Follow-up: I entered relevant values in EZBrew. Mash pH came out at 5.89, when optimal would be 5.4-5.6. Doesn't seem that far off, but then again, pH is logarithmic.
With the two tsp of gypsum I added to the boil, my Ca++ and Sulfate would be way above optimal.
Looks like I should be using less CaSO4 (1 tsp at most) and about 5ml of (lactic or scaled other) acid to lower the pH.

Make sense?
 
The 5ml acid sounds about right. I think that will take care of the astringency. Might wanna add a ml or two to the sparge water as well.

I don't know what beers you are comparing yours to, but that recipe doesn't look all that hoppy.
 
What values do you get when you add the gypsum? Bru'n Water's pale ale profile uses 300 ppm of sulfate, so for a hoppy beer, you're not using excessive sulfate if you're below that.
 
I don't know what beers you are comparing yours to, but that recipe doesn't look all that hoppy.

The recepe was based on the Thronbridge Jaipur recipe iin Mitch Steele's IPA book, only with different hops (Ama instead of Ahtanum if memory serves).

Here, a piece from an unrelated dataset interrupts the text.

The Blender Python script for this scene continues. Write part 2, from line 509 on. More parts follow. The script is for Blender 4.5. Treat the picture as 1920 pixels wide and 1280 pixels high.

What values do you get when you add the gypsum?
With 10g CaSO4 added to the sparge water (when it was actually at boil), I get 163ppm Ca++ and 298 ppm SO4--
Slightly over in terms of Calcium, spot on in terms of sulfate.
 
Adjust your hop schedule. +1 to hop bursting, above. 30 mins is essentially a bittering burst. If you hop bursted this, ie move every hop addition to 20 mins and less, u will get bitterness with a nice hop flavor and aroma. That sweet spot for flavor, and aroma are additions at 15 mins down to zero (including hop stand). Give it a try, I did and my beers are super flavorful and smell really nice.
 
Agreed on above recommendations. I'd try to decide on how man IBU's you're shooting for, and accomplish those almost completely through FWH or 60 min boil addition. Then perhaps layer a little bit at 30 and/or 10/15 mins for some complexity. The longer they boil, the more bitterness, so don't go too crazy on mid-additions. Flameout, hopburst, and dry hops will give you some good hoppiness. Again, I'm not opposed to mid additions to layer in a little something "extra" - but make sure and use your brewing software to ensure a 30 min or 15 min doesn't add to much to the IBU's to keep the bitterness in check. Even a flameout addition could add some bitterness if it's not chilled quickly. With hopbursting, I'll chill to 170-180 and then throw hops in and let them go for around 20-30 mins, then chill the rest of the way. (I've never needed to adjust water - but it seems you've it some good advice on that one.). Good luck!!